Guide to Guides

by Richard P. Greenfield


You've just been assigned your first business trip to Paris. And if you have a spare moment you'd like to take in some Picassos and pick up some cologne for your boyfriend. Where should you look for information?

Or suppose it's Paris, Texas, not Paris, France. And you're jonesing for some real barbecue. Where's the place all the locals go?

Not long ago, a traveller s choices were pretty limited. There were the noted three F's: Fielding, Fodor and Frommer, and a bit more recently, the Let's Go guides. For the off-the-beaten-track locales, the Lonely Planet guides were the place to turn.

Well, it's 1995, not 1965, and the prices they have been a changing.

Unfortunately, Europe on $5 a day has become $5 for a croissant in a Right Bank cafe. Fortunately, the three F's have plenty of competition at both the high and low ends of the travel markets.

This proliferation of guides of all types and in all shapes and sizes leads to one very general rule: Unless you have only the most cursory interest in a particular place, or have only enough time to hit one museum and one restaurant, be prepared to buy more than one guide and to read more than one guide. The important information, whether it's where to eat, drink, sleep, shop or a region's local history, is now spread out over dozens of guides. Some are published internationally, others are compiled in the U.S., and an increasing number are published by regional, smaller presses.

The traveller can start easily with travel writing. A category distinct from guides and one whose origins date back millenia, way back to Herodotus' time. You can get a feeling of atmosphere, or "overthereness", which even the best guides cannot provide.

Until recent times, when the number of world travellers was much smaller, this travel writing was far more popular than it is now. Sadly, some of the truly marvelous books, like those of Richard Haliburton, are long out of print. Nevertheless the genre survives with writers such as Ian Buruma, Jeff Greenwald and Pico Iyer. Recently, Doubleday published Ina Caro's The Road from the Past, which is a combination of travelogue and history taken across the geographical and historical length of France. Perhaps most cheering to those who really want to get a sampling of recent writings about possible destinations, there is the new series Traveler's Tales, published by O'Reilly & Associates. The first three volumes covers Thailand, Mexico and India. Future titles will include France, Germany, the Czech Republic and Australia.

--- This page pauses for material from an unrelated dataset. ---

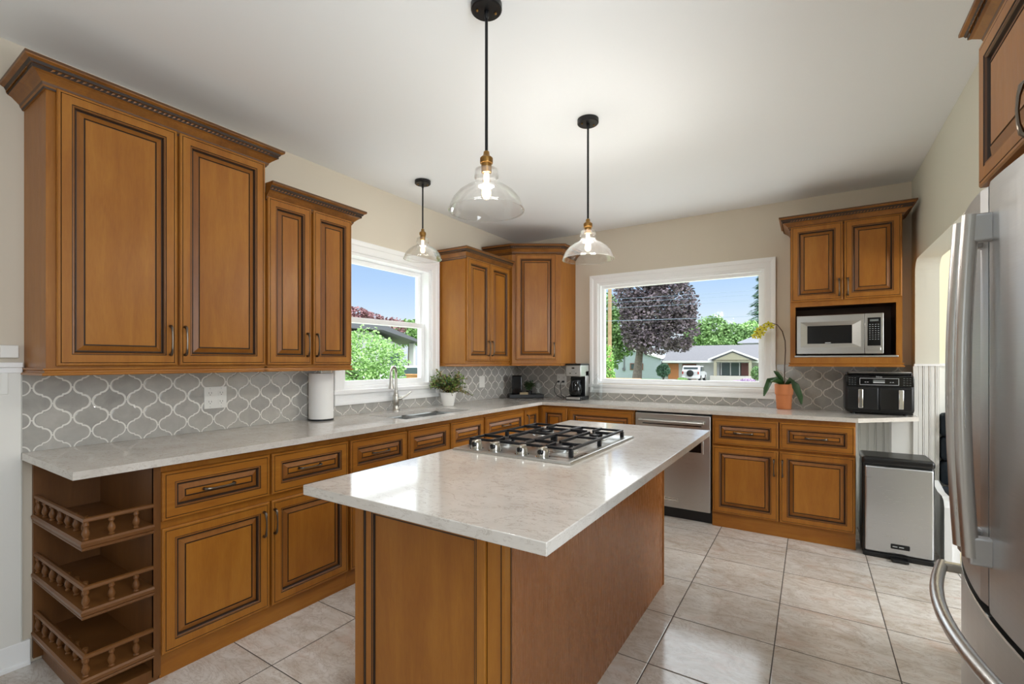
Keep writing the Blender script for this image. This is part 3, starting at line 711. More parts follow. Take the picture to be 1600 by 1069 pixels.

Suitably armed with some literary impressions of your perspective destination, the dedicated traveller is ready to tackle the maze of guides. Part of negotiating the sheer number of guide choices if making a clear assessment of what kind of traveller you are, or want to be.

For example, if you are flying to Paris but will spend six days of tense negotiations in a 50th floor office of the Tour Montparnasse, and taking in the culture means taking a 15 minute Cafe Noir break, then ParisWalks is for you. This a series that includes, among others, Beijing, Berlin, Florence, London, Prague and Jerusalem.

For a bit more depth, the Access Guides the series includes Hawaii, London, Los Angeles, San Francisco, Seattle, Washington, D.C. and several European cities as well. If all the time you have is a few hours, or, conversely, if you have a lot of time and plan to walk a lot, a title from either of these series will serve you well.